Program Specialist Chris Garcia led the event and said he’s been with M.A.D.D. for about a year. He took action to give back to the community.


“We’re expecting about 220 people,” he said. “Hopefully, we’ll reach 250.”


Law enforcement agencies across the county offer the group much help, and he was thrilled to have the Oxnard, Port Hueneme and Ventura Police and Sheriff’s Department.


“They are critical to our success because they keep our roads safe,” he said. 


Senior Program Specialist Jackie Townsend said M.A.D.D. is a big family and she wants to help out her work family.


“My job is a hybrid position, and I do programs which deal with prevention and awareness,” she said. “We go out to local high schools, junior high schools, and elementary schools. We also go out to community events to promote prevention and awareness.”


She is also a victim advocate.


“We provide services for victims and survivors of impaired driving free of charge,” Townsend said. “It involves everything from emotional support, to court accompaniment, facilitating support groups, and providing them with external resources.”


Garcia organizes Power Parents, which gives them the tools to have a good conversation with their children about drinking and driving, along with underage drinking.


“We also have Power Youth, where we speak directly to the teens and positively influence them,” he said. “I also organize the walks in Ventura County and Southern California.”


Townsend said sometimes it’s hard to engage teens, get them involved, and do things outside what they would typically do.


“That’s why Chris (Garcia) mentioned our Power Kids program,” she said. “It’s so important to have a continuous conversation with your kids. Every time they go out, ask them, how are you getting home? What are the alternatives if you can’t get home with that person anymore? Empower your kids to make the right decision.”


Sergeant Rick Vasquez is proud to be part of the walk. For the last two years, the Oxnard Police helped out the Ventura Police with the walk.


“Last year, I asked if we could host this in Oxnard and it was received with open arms,” he said.  “We proud that everyone is helping out.”


The department will have police explorers, volunteers, and law enforcement personnel along the route, he said, and he will be leading with the sheriff’s department.


“We’re also going to have officers trailing, as well,” he said. “Everyone will be together and safe.”

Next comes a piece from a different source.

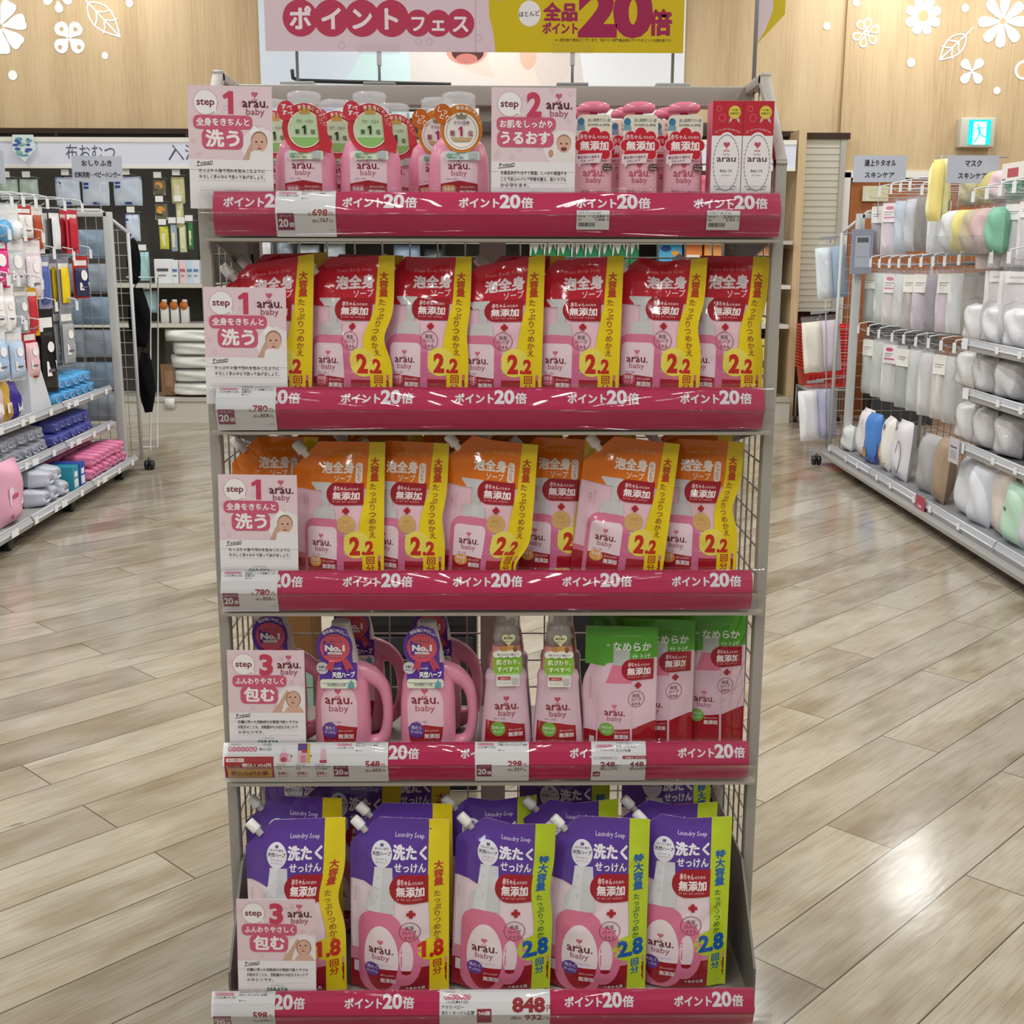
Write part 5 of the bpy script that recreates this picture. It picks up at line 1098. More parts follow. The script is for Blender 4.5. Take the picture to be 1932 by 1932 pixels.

He loves the walk, and the group surpassed their goal of over 200 walkers and runners.


“We did a good job sharing the message about the awareness of drunk driving,” he said. “We’re trying to reduce D.U.I. related incidents.”


Looking forward, Vasquez asks adults to make smart choices.


“If you are going to go out and elect to drink and have a good night, use online driving services like Uber, Lyft, or a taxi,” he said. “Designate a driver, so everyone gets home safely.”


The same rule holds for young adults.


“If you see something wrong, say something,” he said. “Young adults need to take steps to be responsible and not get involved with drugs or alcohol.”


One of the participants was Tank, who is a Saint Bernard and volunteer police canine.


“He is for community outreach and the conversation started with the police department,” Senior Officer Paul Knapp said. “We are going to be with the choose your ride car, which is the Mothers Against Drunk Driving vehicle, and it will be up at Central Park. Tank will be hanging around out there.”


Maria Chavez wanted to come out, have fun with friends, and do something good for a great cause.


“This is my first year,” she said. “A friend invited me, so I decided this was a good way to spend Saturday morning.”


Erika Escovedo was part of the organizing foundation and wanted to show her support for the walk.


“Let’s keep the streets safe,” she said. 


Vanessa Escovedo loves taking part in the walk and bucked the trend among her friends and decided to participate.


“I tell my friends to make the right choices and stay educated,” she said about her friends who make wrong choices.